How the “Split” Happens: Passive Optical Networks (PON)

In many residential setups, the “splitting” isn’t just a physical wire branch; it uses a PLC Splitter (Planar Lightwave Circuit). Inside the splice closure in the handhole:

  1. Input: One “feeder” fiber from the main cable is spliced into the input of a 1:32 splitter.
  2. Output: The splitter uses a specialized glass prism to divide that single light signal into 32 separate outputs.
  3. Distribution: Each of those 32 outputs can now be spliced to a “drop cable” that runs through a smaller lateral conduit directly to a customer’s building.

The Final Connection

Once the drop line is spliced in the handhole, a small-diameter conduit is typically run from the handhole to the exterior of the building. This is often done using a “vibra-plow” or a small trenching tool that leaves almost no trace on the lawn. The fiber first reaches a small weather-proof box on the outside wall of your home, known as the NID (Network Interface Device) or CSP (Customer Service Point).6

  • The Transition: This box acts as the boundary between the ISP’s network and your home.
  • Slack Storage: Extra fiber is coiled here (slack) to allow for future repairs or movement of the cable without having to re-run the entire line from the street.

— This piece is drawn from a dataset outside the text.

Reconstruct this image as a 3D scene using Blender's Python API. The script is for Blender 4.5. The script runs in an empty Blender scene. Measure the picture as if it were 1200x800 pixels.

The fiber enters the premises through a small drilled hole and connects to an Optical Network Terminal (ONT), which converts the light signals back into the electrical signals your router understands.

Practical Takeaway

  • Infrastructure Longevity: Placing fiber in conduits rather than direct burial makes it easier to upgrade or replace the cable in the future without re-digging. 
  • Minimal Disruption: Underground drilling (HDD) is the preferred method for urban areas as it avoids tearing up roads and sidewalks. 
  • Serviceability: Handholes (flowerpots) are essential for maintenance; if a connection fails, technicians can access the splice point without excavating the entire yard. 
  • Signal Quality: Fusion splicing ensures that the transition from the main street line to your home has the lowest possible signal loss, providing the “gigabit” speeds fiber is known for.